In our talk we recall the notions of Lie groups, Lie algebras, and the exponential maps between them. We will show how to construct one particular Cousin group and prove all holomorphic functions on it are constant by using Liouville's theorem, the density of one set in another, and the Identity Principle. From this construction one sees what the structure of all Cousin groups must be and can then classify Abelian complex Lie groups (they are direct products of copies of $\mathbb C$ and $\mathbb C^*$ with Cousin groups). We also define and investigate properties of holomorphic reductions of complex Lie groups and complex homogeneous spaces (with examples, particularly in the nilpotent and solvable cases). In an analogous way one can get reductions relative to other analytic objects on our manifolds, e.g., bounded holomorphic functions and analytic hypersurfaces.

Analysis Seminar

Speaker: Bruce Gilligan (Regina)

"Homogeneous Kahler manifolds"

Time: 14:30

Room: MC 108

We will present some conditions for the existence of Kahler structures on (non-compact) manifolds that are homogeneous under the holomorphic actions of complex Lie groups, particularly when the groups are either solvable or reductive. This includes recent joint work with Karl Oeljeklaus and Christian Miebach of the Universite de Provence in Marseille, France.

Noncommutative Geometry

Speaker: Ajnit Dhillon (Western)

"The Riemann-Roch theorem from Riemann to Hirzebruch and Grothendieck"

Time: 11:30

Room: MC 106

This talk will take place entirely in the algebraic world. We will start with a quick introduction to intersection theory and recall the relevant results from K-theory. The main result is the Grothendieck - Riemann - Roch theorem.
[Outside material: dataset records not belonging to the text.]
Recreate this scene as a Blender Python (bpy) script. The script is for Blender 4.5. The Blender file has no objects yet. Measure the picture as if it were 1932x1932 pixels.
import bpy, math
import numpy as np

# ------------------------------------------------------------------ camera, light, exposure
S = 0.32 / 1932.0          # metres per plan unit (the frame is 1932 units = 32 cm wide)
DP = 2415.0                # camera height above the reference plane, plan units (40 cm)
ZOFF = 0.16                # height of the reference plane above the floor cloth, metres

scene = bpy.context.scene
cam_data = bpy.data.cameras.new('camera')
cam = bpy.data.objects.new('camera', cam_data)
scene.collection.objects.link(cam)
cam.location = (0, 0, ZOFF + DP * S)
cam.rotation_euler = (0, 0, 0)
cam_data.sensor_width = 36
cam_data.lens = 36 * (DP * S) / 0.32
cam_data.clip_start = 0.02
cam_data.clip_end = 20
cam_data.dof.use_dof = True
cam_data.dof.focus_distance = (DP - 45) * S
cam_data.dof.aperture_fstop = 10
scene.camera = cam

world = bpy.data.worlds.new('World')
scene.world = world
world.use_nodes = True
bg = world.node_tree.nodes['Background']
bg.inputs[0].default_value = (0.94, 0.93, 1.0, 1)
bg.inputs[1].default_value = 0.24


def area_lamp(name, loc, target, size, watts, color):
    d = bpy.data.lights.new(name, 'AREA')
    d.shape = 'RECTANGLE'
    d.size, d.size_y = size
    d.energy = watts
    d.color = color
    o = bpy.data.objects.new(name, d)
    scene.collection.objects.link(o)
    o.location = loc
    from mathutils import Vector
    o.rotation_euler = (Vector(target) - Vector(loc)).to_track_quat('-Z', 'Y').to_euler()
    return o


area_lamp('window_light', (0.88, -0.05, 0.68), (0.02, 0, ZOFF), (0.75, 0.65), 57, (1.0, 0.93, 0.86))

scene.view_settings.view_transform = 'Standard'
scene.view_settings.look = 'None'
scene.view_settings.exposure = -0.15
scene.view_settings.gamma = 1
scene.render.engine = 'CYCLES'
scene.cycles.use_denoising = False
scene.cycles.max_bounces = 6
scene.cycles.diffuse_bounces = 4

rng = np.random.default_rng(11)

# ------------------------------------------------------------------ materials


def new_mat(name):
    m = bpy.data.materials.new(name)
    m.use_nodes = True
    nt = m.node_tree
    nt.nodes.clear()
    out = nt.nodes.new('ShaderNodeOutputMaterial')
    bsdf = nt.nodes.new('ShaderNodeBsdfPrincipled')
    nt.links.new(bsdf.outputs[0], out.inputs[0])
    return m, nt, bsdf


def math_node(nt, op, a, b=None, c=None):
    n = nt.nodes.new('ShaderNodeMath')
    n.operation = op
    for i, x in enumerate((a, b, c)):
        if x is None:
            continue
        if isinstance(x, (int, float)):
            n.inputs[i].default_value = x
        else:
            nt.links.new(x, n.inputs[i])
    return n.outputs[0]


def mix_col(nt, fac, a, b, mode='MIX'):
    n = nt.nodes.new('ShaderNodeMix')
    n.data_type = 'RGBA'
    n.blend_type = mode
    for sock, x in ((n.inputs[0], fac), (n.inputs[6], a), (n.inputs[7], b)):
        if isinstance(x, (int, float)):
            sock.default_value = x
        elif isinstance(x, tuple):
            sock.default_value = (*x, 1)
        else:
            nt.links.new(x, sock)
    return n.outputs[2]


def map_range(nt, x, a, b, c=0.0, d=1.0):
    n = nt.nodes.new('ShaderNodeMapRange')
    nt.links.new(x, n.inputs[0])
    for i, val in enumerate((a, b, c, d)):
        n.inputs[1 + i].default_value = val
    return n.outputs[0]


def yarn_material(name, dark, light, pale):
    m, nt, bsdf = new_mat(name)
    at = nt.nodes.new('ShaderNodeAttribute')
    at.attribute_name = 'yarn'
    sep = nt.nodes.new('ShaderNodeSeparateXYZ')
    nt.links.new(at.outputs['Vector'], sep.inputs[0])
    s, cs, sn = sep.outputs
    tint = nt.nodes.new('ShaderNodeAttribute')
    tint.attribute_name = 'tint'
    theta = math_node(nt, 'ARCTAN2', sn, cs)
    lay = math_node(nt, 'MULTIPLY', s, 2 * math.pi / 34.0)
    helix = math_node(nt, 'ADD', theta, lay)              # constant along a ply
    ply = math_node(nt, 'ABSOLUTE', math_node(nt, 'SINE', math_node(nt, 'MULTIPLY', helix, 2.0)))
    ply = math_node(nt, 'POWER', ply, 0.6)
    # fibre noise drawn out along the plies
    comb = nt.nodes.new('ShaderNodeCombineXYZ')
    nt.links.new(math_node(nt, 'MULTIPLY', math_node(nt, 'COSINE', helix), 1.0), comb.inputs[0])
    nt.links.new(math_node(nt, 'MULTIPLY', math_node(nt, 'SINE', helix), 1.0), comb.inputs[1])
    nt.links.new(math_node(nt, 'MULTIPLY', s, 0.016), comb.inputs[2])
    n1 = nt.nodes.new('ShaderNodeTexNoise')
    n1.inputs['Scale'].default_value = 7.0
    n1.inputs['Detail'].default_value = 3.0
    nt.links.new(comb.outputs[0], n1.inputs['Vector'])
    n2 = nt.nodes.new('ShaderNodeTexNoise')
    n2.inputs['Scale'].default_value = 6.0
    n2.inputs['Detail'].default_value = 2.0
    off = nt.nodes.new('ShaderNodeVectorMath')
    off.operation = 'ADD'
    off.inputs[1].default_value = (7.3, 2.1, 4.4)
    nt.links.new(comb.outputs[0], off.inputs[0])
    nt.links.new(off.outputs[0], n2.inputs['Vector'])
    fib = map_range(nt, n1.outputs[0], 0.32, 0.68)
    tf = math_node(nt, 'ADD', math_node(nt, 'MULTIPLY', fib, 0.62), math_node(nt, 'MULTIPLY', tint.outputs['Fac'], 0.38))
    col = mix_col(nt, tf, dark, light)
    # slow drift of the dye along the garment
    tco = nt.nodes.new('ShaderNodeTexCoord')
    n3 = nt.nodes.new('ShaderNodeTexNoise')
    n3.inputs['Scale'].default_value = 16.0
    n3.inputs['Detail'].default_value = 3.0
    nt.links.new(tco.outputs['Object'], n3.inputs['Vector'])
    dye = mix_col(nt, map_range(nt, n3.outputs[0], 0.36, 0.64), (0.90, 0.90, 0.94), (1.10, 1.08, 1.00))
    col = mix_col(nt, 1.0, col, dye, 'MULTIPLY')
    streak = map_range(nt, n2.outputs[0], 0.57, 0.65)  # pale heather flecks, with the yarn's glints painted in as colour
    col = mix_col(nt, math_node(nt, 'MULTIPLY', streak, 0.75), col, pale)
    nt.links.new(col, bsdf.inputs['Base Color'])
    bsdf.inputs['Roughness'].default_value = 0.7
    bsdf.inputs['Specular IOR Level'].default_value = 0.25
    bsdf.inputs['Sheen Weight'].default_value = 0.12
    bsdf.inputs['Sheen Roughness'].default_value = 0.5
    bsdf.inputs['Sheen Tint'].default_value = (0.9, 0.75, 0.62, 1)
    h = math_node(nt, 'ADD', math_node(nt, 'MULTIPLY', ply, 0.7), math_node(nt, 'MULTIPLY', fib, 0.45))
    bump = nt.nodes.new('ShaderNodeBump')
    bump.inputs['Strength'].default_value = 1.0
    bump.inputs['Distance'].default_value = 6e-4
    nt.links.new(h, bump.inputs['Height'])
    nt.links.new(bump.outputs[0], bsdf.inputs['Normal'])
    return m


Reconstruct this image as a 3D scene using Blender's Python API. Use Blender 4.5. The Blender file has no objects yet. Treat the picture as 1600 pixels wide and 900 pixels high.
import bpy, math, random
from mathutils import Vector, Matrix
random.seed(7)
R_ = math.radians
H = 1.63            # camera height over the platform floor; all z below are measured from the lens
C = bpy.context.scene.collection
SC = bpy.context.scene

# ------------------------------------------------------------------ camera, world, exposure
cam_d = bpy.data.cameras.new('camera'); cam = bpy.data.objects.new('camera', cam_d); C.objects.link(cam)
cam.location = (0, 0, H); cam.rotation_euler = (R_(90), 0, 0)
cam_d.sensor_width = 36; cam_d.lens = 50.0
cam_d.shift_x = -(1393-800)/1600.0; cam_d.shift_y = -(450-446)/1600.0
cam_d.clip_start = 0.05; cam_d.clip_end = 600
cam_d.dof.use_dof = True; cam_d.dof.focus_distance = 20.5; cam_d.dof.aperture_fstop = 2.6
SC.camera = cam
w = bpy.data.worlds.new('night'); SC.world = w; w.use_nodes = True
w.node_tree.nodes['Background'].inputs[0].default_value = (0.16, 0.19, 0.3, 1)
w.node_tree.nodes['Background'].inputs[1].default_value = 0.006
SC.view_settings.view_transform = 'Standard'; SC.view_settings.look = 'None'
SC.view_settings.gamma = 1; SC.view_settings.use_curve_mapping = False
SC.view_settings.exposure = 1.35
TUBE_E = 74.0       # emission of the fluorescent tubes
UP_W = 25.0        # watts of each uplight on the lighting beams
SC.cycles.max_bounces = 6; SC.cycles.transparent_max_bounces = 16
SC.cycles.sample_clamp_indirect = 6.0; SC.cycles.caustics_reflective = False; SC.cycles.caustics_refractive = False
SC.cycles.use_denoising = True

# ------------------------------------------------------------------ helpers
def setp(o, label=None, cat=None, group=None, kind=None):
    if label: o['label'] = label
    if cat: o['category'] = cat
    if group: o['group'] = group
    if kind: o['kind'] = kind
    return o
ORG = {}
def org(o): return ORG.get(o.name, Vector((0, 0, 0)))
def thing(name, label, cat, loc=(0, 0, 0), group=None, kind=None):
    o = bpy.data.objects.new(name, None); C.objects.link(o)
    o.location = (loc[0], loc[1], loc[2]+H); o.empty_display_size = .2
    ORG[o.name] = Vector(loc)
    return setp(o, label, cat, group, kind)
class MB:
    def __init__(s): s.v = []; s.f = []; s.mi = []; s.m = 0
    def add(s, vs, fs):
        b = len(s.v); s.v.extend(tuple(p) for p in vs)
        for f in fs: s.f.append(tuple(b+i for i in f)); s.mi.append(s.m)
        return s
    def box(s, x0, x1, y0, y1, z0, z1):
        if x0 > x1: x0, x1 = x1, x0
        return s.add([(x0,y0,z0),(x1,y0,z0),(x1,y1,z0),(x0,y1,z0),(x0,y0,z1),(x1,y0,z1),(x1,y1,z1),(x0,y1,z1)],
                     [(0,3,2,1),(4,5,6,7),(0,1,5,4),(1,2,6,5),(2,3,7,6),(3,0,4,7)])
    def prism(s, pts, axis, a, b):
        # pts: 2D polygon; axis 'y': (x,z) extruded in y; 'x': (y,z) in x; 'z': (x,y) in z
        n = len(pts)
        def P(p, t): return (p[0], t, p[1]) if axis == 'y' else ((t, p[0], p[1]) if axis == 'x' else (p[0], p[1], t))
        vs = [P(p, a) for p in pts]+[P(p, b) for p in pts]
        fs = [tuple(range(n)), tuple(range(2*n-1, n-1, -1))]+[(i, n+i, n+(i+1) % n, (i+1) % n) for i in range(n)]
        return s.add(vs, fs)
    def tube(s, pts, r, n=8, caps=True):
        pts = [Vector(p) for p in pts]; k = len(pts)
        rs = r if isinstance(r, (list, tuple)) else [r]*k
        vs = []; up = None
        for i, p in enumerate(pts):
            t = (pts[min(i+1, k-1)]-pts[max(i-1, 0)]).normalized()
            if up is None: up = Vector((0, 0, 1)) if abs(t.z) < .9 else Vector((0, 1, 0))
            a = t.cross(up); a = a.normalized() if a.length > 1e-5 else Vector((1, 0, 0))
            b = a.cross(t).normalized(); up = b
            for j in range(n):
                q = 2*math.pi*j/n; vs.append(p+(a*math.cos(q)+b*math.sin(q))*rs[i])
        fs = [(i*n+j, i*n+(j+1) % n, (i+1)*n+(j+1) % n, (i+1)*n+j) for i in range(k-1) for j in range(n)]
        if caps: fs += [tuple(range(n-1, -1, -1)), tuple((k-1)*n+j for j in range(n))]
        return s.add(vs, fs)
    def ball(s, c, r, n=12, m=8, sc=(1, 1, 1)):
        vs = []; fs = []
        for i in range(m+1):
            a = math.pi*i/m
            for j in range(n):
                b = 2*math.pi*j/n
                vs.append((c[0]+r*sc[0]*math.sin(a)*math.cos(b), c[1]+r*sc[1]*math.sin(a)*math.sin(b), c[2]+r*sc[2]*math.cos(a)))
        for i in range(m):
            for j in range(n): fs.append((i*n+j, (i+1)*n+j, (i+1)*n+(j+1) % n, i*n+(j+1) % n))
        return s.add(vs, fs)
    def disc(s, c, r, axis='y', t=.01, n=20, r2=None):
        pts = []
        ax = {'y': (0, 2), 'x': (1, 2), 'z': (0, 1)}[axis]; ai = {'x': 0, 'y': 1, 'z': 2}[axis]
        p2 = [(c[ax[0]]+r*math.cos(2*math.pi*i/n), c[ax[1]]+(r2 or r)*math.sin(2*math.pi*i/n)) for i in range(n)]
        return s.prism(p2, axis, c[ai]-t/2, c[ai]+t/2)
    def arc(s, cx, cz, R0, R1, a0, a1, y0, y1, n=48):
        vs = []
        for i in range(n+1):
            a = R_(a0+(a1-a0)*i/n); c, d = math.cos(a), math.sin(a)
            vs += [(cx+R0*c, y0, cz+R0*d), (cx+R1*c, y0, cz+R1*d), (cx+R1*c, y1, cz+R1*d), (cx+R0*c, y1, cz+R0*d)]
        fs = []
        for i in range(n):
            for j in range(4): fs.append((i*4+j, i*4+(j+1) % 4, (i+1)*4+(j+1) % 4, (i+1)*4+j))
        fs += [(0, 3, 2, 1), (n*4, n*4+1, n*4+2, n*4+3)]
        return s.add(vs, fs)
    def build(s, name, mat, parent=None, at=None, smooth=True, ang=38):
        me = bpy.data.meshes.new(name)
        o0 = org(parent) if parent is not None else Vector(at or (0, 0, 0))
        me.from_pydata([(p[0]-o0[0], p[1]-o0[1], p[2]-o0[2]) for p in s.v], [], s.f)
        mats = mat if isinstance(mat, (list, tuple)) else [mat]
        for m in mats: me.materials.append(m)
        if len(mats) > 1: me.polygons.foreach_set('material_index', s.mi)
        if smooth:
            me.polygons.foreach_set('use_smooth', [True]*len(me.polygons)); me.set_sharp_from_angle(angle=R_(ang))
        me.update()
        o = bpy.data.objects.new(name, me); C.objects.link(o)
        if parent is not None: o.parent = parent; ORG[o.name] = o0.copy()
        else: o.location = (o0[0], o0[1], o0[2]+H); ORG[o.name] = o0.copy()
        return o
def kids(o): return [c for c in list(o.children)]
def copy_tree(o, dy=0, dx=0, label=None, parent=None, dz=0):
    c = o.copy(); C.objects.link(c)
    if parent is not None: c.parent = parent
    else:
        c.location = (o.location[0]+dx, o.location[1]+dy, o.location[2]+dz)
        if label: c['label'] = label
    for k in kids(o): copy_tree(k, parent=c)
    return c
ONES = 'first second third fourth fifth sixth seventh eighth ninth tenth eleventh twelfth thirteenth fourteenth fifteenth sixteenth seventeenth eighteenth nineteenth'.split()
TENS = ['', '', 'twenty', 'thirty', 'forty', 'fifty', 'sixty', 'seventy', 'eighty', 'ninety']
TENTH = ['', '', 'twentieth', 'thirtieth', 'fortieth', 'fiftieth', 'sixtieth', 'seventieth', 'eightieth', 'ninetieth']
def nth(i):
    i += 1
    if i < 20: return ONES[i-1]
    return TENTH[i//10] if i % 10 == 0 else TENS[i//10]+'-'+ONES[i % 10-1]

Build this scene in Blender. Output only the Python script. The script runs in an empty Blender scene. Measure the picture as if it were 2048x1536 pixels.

Although the theorem is profound the proof is not too difficult so we indicate it. We close by showing that other Riemann-Roch theorems are special cases of this one.

Geometry and Topology

Speaker: Jose Malagon-Lopez (Western)

"The Descent Problem for Presheaves of Spectra"

Time: 15:30

Room: MC 108

Given a presheaf of spectra F, the problem of descent for F can be divided in two. First, to show that any stably fibrant replacement GF of F is sectionwise stable equivalent to F. Second, to obtain a spectral sequence that compute the sheaf \pi_* (GF) by means of cohomology groups with coefficients in the sheafification of \pi_* F. We will review these notions and some known cases.

Noncommutative Geometry

Speaker: Enxin Wu (Western)

"Chern-Simons Forms for Vector Bundles"

Time: 14:00

Room: MC 106

In this talk, we will review the proof of the independence of the choice of connections for Chern classes from Chern-Weil theory, which will lead a way to Chern-Simons theory.

Noncommutative Geometry

Speaker: Ajnit Dhillon (Western)

"Riemann-Roch theorem from Riemann to Hirzebruch and Grothendieck"

Time: 14:00

Room: MC 106

This talk will take place entirely in the algebraic world. We will start with a quick introduction to intersection theory and recall the relevant results from K-theory. The main result is the Grothendieck - Riemann - Roch theorem. Although the theorem is profound the proof is not too difficult so we indicate it. We close by showing that other Riemann-Roch theorems are special cases of this one.